Answer with nothing except the number of lines that contain the word "scene".

— SOURCE EXCERPT —
= = = = =

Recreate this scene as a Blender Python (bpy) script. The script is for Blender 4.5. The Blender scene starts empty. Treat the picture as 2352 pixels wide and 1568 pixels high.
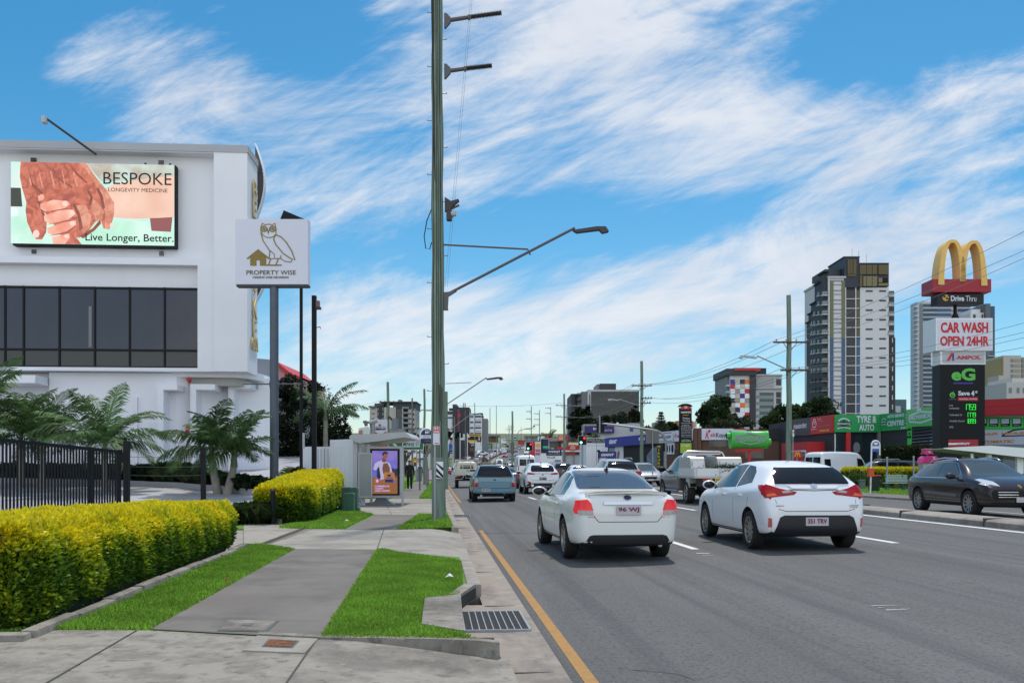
import bpy,bmesh,math,random
import numpy as np
from mathutils import Vector,Matrix
from mathutils.bvhtree import BVHTree
from mathutils.geometry import tessellate_polygon
R=math.radians
SC=bpy.context.scene
COL=SC.collection
random.seed(7)
RNG=np.random.default_rng(11)
# ---------------------------------------------------------------- camera
# pixel helpers work on a 2352x1568 reading of the photograph; the road runs along +Y
F,CX,HY,HC,TH=2050.0,1176.0,1074.0,1.45,R(4.94)
CT,ST=math.cos(TH),math.sin(TH)
cd=bpy.data.cameras.new('camera')
cam=bpy.data.objects.new('camera',cd);COL.objects.link(cam)
cam.location=(0,0,HC);cam.rotation_euler=(R(90),0,-TH)
cd.sensor_width=36;cd.lens=36*F/2352
cd.shift_y=(HY-784)/2352
cd.clip_end=6000;cd.clip_start=0.05
SC.camera=cam
SC.render.resolution_x,SC.render.resolution_y=1024,682
SC.view_settings.view_transform='Standard'
SC.view_settings.look='None'
SC.view_settings.gamma=1
SC.view_settings.exposure=0.40
SC.cycles.max_bounces=6
SC.cycles.transparent_max_bounces=8
SC.cycles.caustics_reflective=False
SC.cycles.caustics_refractive=False
# ---------------------------------------------------------------- sky and sun
SUN_EL,SUN_AZ=R(66),R(20)            # azimuth clockwise from +Y
w=bpy.data.worlds.new('World');SC.world=w;w.use_nodes=True
NT=w.node_tree;NT.nodes.clear()
def nd(t,**k):
    n=NT.nodes.new(t)
    for a,v in k.items():setattr(n,a,v)
    return n
def lk(a,b):NT.links.new(a,b)
def mth(op,a,b=None,c=None,clamp=False):
    n=nd('ShaderNodeMath',operation=op,use_clamp=clamp)
    for i,v in enumerate((a,b,c)):
        if v is None:continue
        if isinstance(v,(int,float)):n.inputs[i].default_value=v
        else:lk(v,n.inputs[i])
    return n.outputs[0]
sky=nd('ShaderNodeTexSky',sky_type='NISHITA',sun_disc=False)
sky.sun_elevation=SUN_EL;sky.sun_rotation=SUN_AZ
sky.air_density=1.0;sky.dust_density=0.3;sky.ozone_density=3.0
hsv=nd('ShaderNodeHueSaturation');hsv.inputs['Saturation'].default_value=1.36;hsv.inputs['Value'].default_value=.98
hsv.inputs['Hue'].default_value=0.485
lk(sky.outputs[0],hsv.inputs['Color'])
tcn=nd('ShaderNodeTexCoord')
vr=nd('ShaderNodeVectorRotate',rotation_type='Z_AXIS');vr.inputs['Angle'].default_value=TH
lk(tcn.outputs['Generated'],vr.inputs['Vector'])
sp=nd('ShaderNodeSeparateXYZ');lk(vr.outputs[0],sp.inputs[0])
yy=mth('MAXIMUM',mth('ABSOLUTE',sp.outputs[1]),0.18)
U=mth('MULTIPLY',mth('DIVIDE',sp.outputs[0],yy),2.05)
V=mth('MULTIPLY',mth('DIVIDE',sp.outputs[2],yy),2.05)
uv=nd('ShaderNodeCombineXYZ');lk(U,uv.inputs[0]);lk(V,uv.inputs[1])
def fbm(rot,sx,sy,scale,detail,rough,dist,seed):
    mp=nd('ShaderNodeMapping',vector_type='TEXTURE');mp.inputs['Rotation'].default_value=(0,0,rot)
    mp.inputs['Scale'].default_value=(1/sx,1/sy,1);mp.inputs['Location'].default_value=(seed,seed*.7,0)
    lk(uv.outputs[0],mp.inputs[0])
    n=nd('ShaderNodeTexNoise');n.inputs['Scale'].default_value=scale;n.inputs['Detail'].default_value=detail
    n.inputs['Roughness'].default_value=rough;n.inputs['Distortion'].default_value=dist
    lk(mp.outputs[0],n.inputs['Vector']);return n.outputs[0]
n1=fbm(.30,.60,1.5,3.1,11,.66,.9,3.1)
n2=fbm(.45,.36,2.0,6.5,9,.66,.7,9.7)
n4=fbm(.12,.30,2.6,9,7,.62,.9,2.2)
n3=fbm(.1,1,1.3,1.5,5,.5,.2,5.3)
cov=mth('ADD',mth('MULTIPLY',n1,1.05),mth('ADD',mth('MULTIPLY',n2,.75),mth('MULTIPLY',n4,.36)))
def blob(px,py,rx,ry,ang,wt):
    mp=nd('ShaderNodeMapping',vector_type='TEXTURE')
    mp.inputs['Location'].default_value=((px-CX)/1000,(HY-py)/1000,0)
    mp.inputs['Rotation'].default_value=(0,0,ang);mp.inputs['Scale'].default_value=(rx/1000,ry/1000,1)
    lk(uv.outputs[0],mp.inputs[0])
    g=nd('ShaderNodeTexGradient',gradient_type='SPHERICAL');lk(mp.outputs[0],g.inputs[0])
    s=nd('ShaderNodeMapRange',interpolation_type='SMOOTHSTEP');lk(g.outputs[0],s.inputs[0])
    return mth('MULTIPLY',s.outputs[0],wt)
for b in ((1330,120,820,560,0,.52),(1800,330,650,300,.2,.3),(2300,230,560,210,.3,.40),
          (1500,700,1250,270,.13,.50),(2150,520,700,230,.18,.36),(270,150,430,210,-.45,.50),
          (600,250,360,280,-.4,.36),(820,480,480,170,.05,.33),(860,720,480,150,0,.3),
          (1176,930,2300,200,0,.16),(2150,40,520,190,.25,-.5),(1330,520,800,130,.1,-.36),
          (60,60,420,330,0,-.3),(700,90,260,210,0,-.34),(1420,330,330,90,0,-.16),
          (800,620,420,80,0,-.16),(2300,760,500,130,.1,-.22),(560,560,300,500,0,-.05)):
    cov=mth('ADD',cov,blob(*b))
mr=nd('ShaderNodeMapRange',interpolation_type='SMOOTHSTEP')
lk(cov,mr.inputs[0]);mr.inputs[1].default_value=1.10;mr.inputs[2].default_value=1.72
dens=mth('MULTIPLY',mr.outputs[0],.90)
shade=nd('ShaderNodeMapRange');lk(mth('ADD',mth('MULTIPLY',n3,.75),mth('MULTIPLY',n1,.45)),shade.inputs[0])
shade.inputs[1].default_value=.42;shade.inputs[2].default_value=.74
ccol=nd('ShaderNodeMix',data_type='RGBA');lk(shade.outputs[0],ccol.inputs[0])
ccol.inputs[6].default_value=(4.9,5.4,6.3,1);ccol.inputs[7].default_value=(7.2,7.3,7.55,1)
cm=nd('ShaderNodeMix',data_type='RGBA');lk(dens,cm.inputs[0])
lk(hsv.outputs[0],cm.inputs[6]);lk(ccol.outputs[2],cm.inputs[7])
bg=nd('ShaderNodeBackground');bg.inputs['Strength'].default_value=.095
fb=nd('ShaderNodeMapRange',interpolation_type='SMOOTHSTEP');lk(sp.outputs[1],fb.inputs[0])      # added fill: sky behind the camera brightened to light facades facing it
fb.inputs[1].default_value=.1;fb.inputs[2].default_value=-.5;fb.inputs[3].default_value=1;fb.inputs[4].default_value=2.1
wb=nd('ShaderNodeMix',data_type='RGBA');lk(mth('MULTIPLY',mth('SUBTRACT',fb.outputs[0],1),.42),wb.inputs[0]);lk(cm.outputs[2],wb.inputs[6]);wb.inputs[7].default_value=(6.9,6.5,6.0,1)
cs=nd('ShaderNodeVectorMath',operation='SCALE');lk(wb.outputs[2],cs.inputs[0]);lk(fb.outputs[0],cs.inputs['Scale'])
lk(cs.outputs[0],bg.inputs['Color'])
wo=nd('ShaderNodeOutputWorld');lk(bg.outputs[0],wo.inputs['Surface'])
sl=bpy.data.lights.new('sun','SUN');sl.energy=2.6;sl.angle=R(3);sl.color=(1,.94,.85)
so=bpy.data.objects.new('sun',sl);COL.objects.link(so);so.location=(0,0,60)
sdir=Vector((math.sin(SUN_AZ)*math.cos(SUN_EL),math.cos(SUN_AZ)*math.cos(SUN_EL),math.sin(SUN_EL)))
so.rotation_euler=sdir.to_track_quat('Z','Y').to_euler()

# ---------------------------------------------------------------- geometry helpers
def cw(cx,t,z):return Vector((cx*CT+t*ST,-cx*ST+t*CT,z))
def pp(px,py,t):return cw((px-CX)/F*t,t,HC-(py-HY)/F*t)
def gp(px,py,z=.13):
    t=(HC-z)*F/(py-HY)
    return pp(px,py,t)
def lin(r,g=None,b=None):
    if g is None:g=b=r
    return tuple((c/255/12.92 if c <= 10 else ((c/255+.055)/1.055) ** 2.4) for c in (r,g,b))
class MB:
    """collects geometry for ONE mesh; every face carries a material slot"""
    def __init__(s):s.v=[];s.f=[];s.m=[];s.mats=[]
    def mi(s,mat):
        if mat not in s.mats:s.mats.append(mat)
        return s.mats.index(mat)
    def add(s,vs,fs,mat):
        o=len(s.v);i=s.mi(mat)
        s.v += [tuple(v) for v in vs]
        for f in fs:s.f.append([o+k for k in f]);s.m.append(i)
        return s
    def box(s,x0,x1,y0,y1,z0,z1,mat,M=None):
        vs=[Vector((x,y,z)) for z in (z0,z1) for y in (y0,y1) for x in (x0,x1)]
        if M is not None:vs=[M @ v for v in vs]
        return s.add(vs,[(0,2,3,1),(4,5,7,6),(0,1,5,4),(2,6,7,3),(0,4,6,2),(1,3,7,5)],mat)
    def bbox(s,x0,x1,y0,y1,z0,z1,mat,b=.02):
        bm=bmesh.new();bmesh.ops.create_cube(bm,size=1)
        bmesh.ops.transform(bm,matrix=Matrix.Translation(((x0+x1)/2,(y0+y1)/2,(z0+z1)/2)) @ Matrix.Diagonal((x1-x0,y1-y0,z1-z0,1)),verts=bm.verts)
        bmesh.ops.bevel(bm,geom=bm.edges[:],offset=b,segments=2,affect='EDGES',profile=.6)
        return s.bm(bm,mat)
    def bm(s,bm,mat):
        bm.verts.index_update()
        s.add([v.co[:] for v in bm.verts],[[v.index for v in f.verts] for f in bm.faces],mat);bm.free();return s
    def prism(s,pts,y0,y1,mat,axis='y'):
        """polygon pts in xz (axis y), xy (axis z) or yz (axis x), extruded between y0 and y1"""
        n=len(pts)
        if n < 3:return s
        def P(a,b,d):return (a,d,b) if axis == 'y' else ((a,b,d) if axis == 'z' else (d,a,b))
        tri=tessellate_polygon([[Vector((p[0],p[1],0)) for p in pts]])
        vs=[P(*p,y0) for p in pts]+[P(*p,y1) for p in pts]
        fs=[tuple(t) for t in tri]+[tuple(n+k for k in t[::-1]) for t in tri]
        fs += [(i,(i+1) % n,n+(i+1) % n,n+i) for i in range(n)]
        return s.add(vs,fs,mat)
    def tube(s,pts,r,mat,n=8,cap=True):
        pts=[Vector(p) for p in pts];k=len(pts)
        rs=r if isinstance(r,(list,tuple)) else [r]*k
        vs=[];fs=[];up=None
        for i,p in enumerate(pts):
            d=(pts[min(i+1,k-1)]-pts[max(i-1,0)])
            d=d.normalized() if d.length > 1e-9 else Vector((0,0,1))
            if up is None:a=Vector((0,0,1)) if abs(d.z) < .9 else Vector((1,0,0))
            else:a=up
            sx=d.cross(a)
            if sx.length < 1e-6:sx=d.cross(Vector((.3,1,.2)))
            sx.normalize();up=sx.cross(d).normalized()
            for j in range(n):
                an=2*math.pi*j/n
                vs.append(p+(sx*math.cos(an)+up*math.sin(an))*rs[i])
        for i in range(k-1):
            for j in range(n):
                fs.append((i*n+j,i*n+(j+1) % n,(i+1)*n+(j+1) % n,(i+1)*n+j))
        if cap:fs += [tuple(range(n-1,-1,-1)),tuple((k-1)*n+j for j in range(n))]
        return s.add(vs,fs,mat)
    def cyl(s,x,y,z0,z1,r,mat,n=16,r2=None):return s.tube([(x,y,z0),(x,y,z1)],[r,r if r2 is None else r2],mat,n)
    def lathe(s,prof,mat,n=24,axis='z',c=(0,0,0)):
        vs=[];fs=[];k=len(prof)
        for j in range(n):
            a=2*math.pi*j/n
            for r,h in prof:
                v=(r*math.cos(a),r*math.sin(a),h) if axis == 'z' else (h,r*math.cos(a),r*math.sin(a))
                vs.append((v[0]+c[0],v[1]+c[1],v[2]+c[2]))
        for j in range(n):
            for i in range(k-1):
                fs.append((j*k+i,((j+1) % n)*k+i,((j+1) % n)*k+i+1,j*k+i+1))
        return s.add(vs,fs,mat)
    def stroke(s,pts,wd,y0,y1,mat,closed=False):
        """a flat band of width wd along the xz polyline"""
        P=[Vector((p[0],p[1])) for p in pts];n=len(P);L=[];Rr=[]
        for i in range(n):
            a=P[(i-1) % n] if (closed or i > 0) else P[i]
            b=P[(i+1) % n] if (closed or i < n-1) else P[i]
            d=(b-a).normalized() if (b-a).length > 1e-9 else Vector((1,0))
            nn=Vector((-d.y,d.x))*(wd[i] if isinstance(wd,list) else wd)/2
            L.append(P[i]+nn);Rr.append(P[i]-nn)
        m=n if closed else n-1
        vs=[(p.x,y0,p.y) for p in L]+[(p.x,y0,p.y) for p in Rr]+[(p.x,y1,p.y) for p in L]+[(p.x,y1,p.y) for p in Rr]
        fs=[]
        for i in range(m):
            j=(i+1) % n
            fs += [(i,j,n+j,n+i),(2*n+i,3*n+i,3*n+j,2*n+j),(i,2*n+i,2*n+j,j),(n+i,n+j,3*n+j,3*n+i)]
        return s.add(vs,fs,mat)
    def disc(s,cx,cz,r,y0,y1,mat,n=24,rz=None):
        rz=rz or r
        return s.prism([(cx+r*math.cos(2*math.pi*i/n),cz+rz*math.sin(2*math.pi*i/n)) for i in range(n)],y0,y1,mat)
    def build(s,name,parent=None,smooth=None,**props):
        me=bpy.data.meshes.new(name);me.from_pydata(s.v,[],s.f)
        for m in s.mats:me.materials.append(m)
        if s.m:me.polygons.foreach_set('material_index',s.m)
        bm=bmesh.new();bm.from_mesh(me);bmesh.ops.recalc_face_normals(bm,faces=bm.faces);bm.to_mesh(me);bm.free()
        if smooth:
            me.polygons.foreach_set('use_smooth',[True]*len(me.polygons))
            me.set_sharp_from_angle(angle=R(smooth))
        me.update()
        o=bpy.data.objects.new(name,me);COL.objects.link(o)
        if parent is not None:o.parent=parent
        for k,v in props.items():o[k]=v
        return o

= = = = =

— TASK RESPONSE —
2